Magnetic Anomalies First Edition 1993
In 1993 he was elected as head of the Delft Location of ITC and then, in 1996, to the chairmanship of the Department of Earth Resources Surveys. He served internationally as chairman of Division V (Instruments, Observatories, Surveys and Analyses) for the International Association for Geomagnetism and Aeronomy (IAGA) from 1995 to 1999. He was for many years an active member (including chairman, 1991 to 1995) of IAGA’s working group Magnetic Anomalies, Land and Sea, culminating in the first edition of the Magnetic Anomaly Map of the World in 2007. He has published widely on geophysical mapping and its contribution to understanding geology and regional tectonics. He has hands-on experience of most countries in sub-Saharan Africa through visits or student projects and has retained active contacts with leading geoscientists in India through visits and international projects there since 1985.
Institutional reorganisation, including the closure of the Delft facility, led progressively to his early retirement from ITC in 2004. He set up Earthworks in 2001 so as to remain active in consulting projects in the 'emeritus' phase of his career.

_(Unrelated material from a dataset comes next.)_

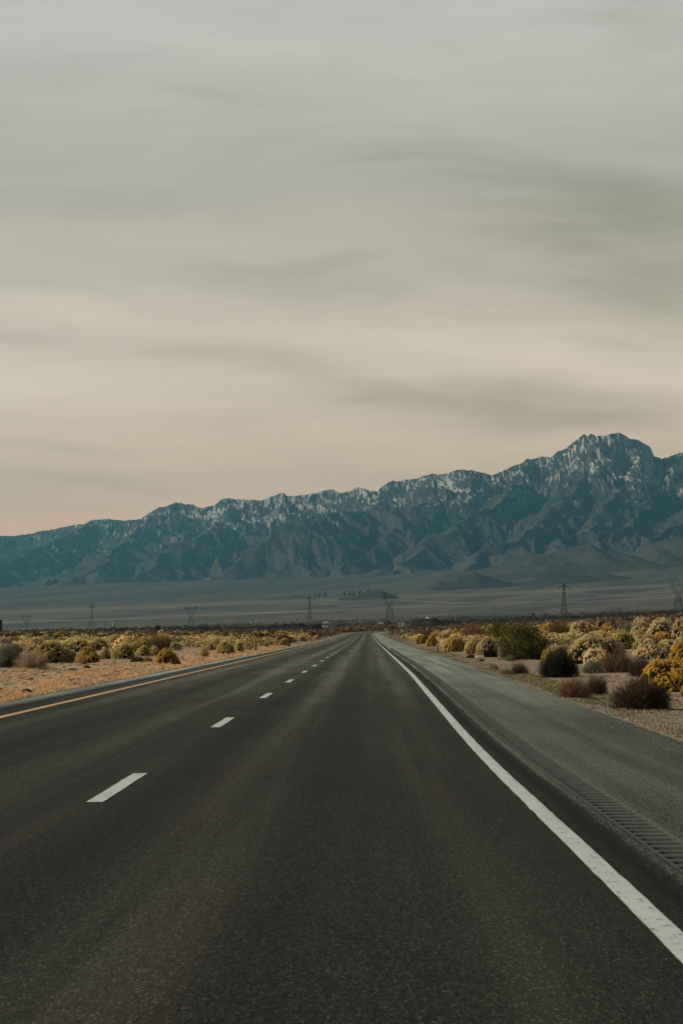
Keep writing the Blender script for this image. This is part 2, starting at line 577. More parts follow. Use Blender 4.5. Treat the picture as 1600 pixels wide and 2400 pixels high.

Projects executed independently have included contributions to nationwide airborne geophysical surveys in Mozambique, Madagascar, Uganda and Nigeria. This work concluded in 2018 with supervising the interpretation of the new national coverage of Malawi. The supervision of the Nigeria survey, from inception to interpretation, involved more than two million line-km of data acquisition under World Bank auspices (2004-2010). Making the wealth of new exploration data accumulated from such projects readily accessible to the user community is, sadly, a challenge that still remains. Many national geological surveys in Africa have yet to realise the potential of online media to achieve this.
Gondwana-10
Colin’s interest in accurately defining the process of Gondwana dispersal goes back many years and was developed in parallel with consulting work until 2018, after which time he could devote himself to this more fully. He worked in collaboration with Alan Smith and Lawrence Rush in Cambridge on the development of the ‘Atlas’ plate reconstruction software for many years. He has been an active team member of the Gondwana Map Project (IGCP-628) at the Federal University of Rio de Janeiro since its inception. A course of lectures entitled ‘African Geodynamics’ (brochure) resulting from this work has now been given 14 times on five different continents.
Colin Reeves
He served as visiting professor in geophysics at the University of the Witwatersrand, Johannesburg, 2005-2010 and was the Rast-Holbrook lecturer at the University of Kentucky, Lexington, in 2011. He has delivered numerous talks and lectures at scientific conferences including as Association Lecturer at IAGA's 11th Scientific Assembly at Sopron, Hungary (2009) and as Distinguished Lecturer in Europe for the AAPG in 2011. He has contributed regularly to the ‘Africa’ meetings of the Petroleum Exploration Society of Great Britain since 2009 and won the 'Best Oral Paper' award at their meeting in London in September 2015. He served on the Stratigraphy Commission of the Geological Society of London from 2017 to 2024.
Colin still lives in the old centre of Delft and works from an independent office nearby. He became a Dutch citizen in 2018 and a grandfather in 2024.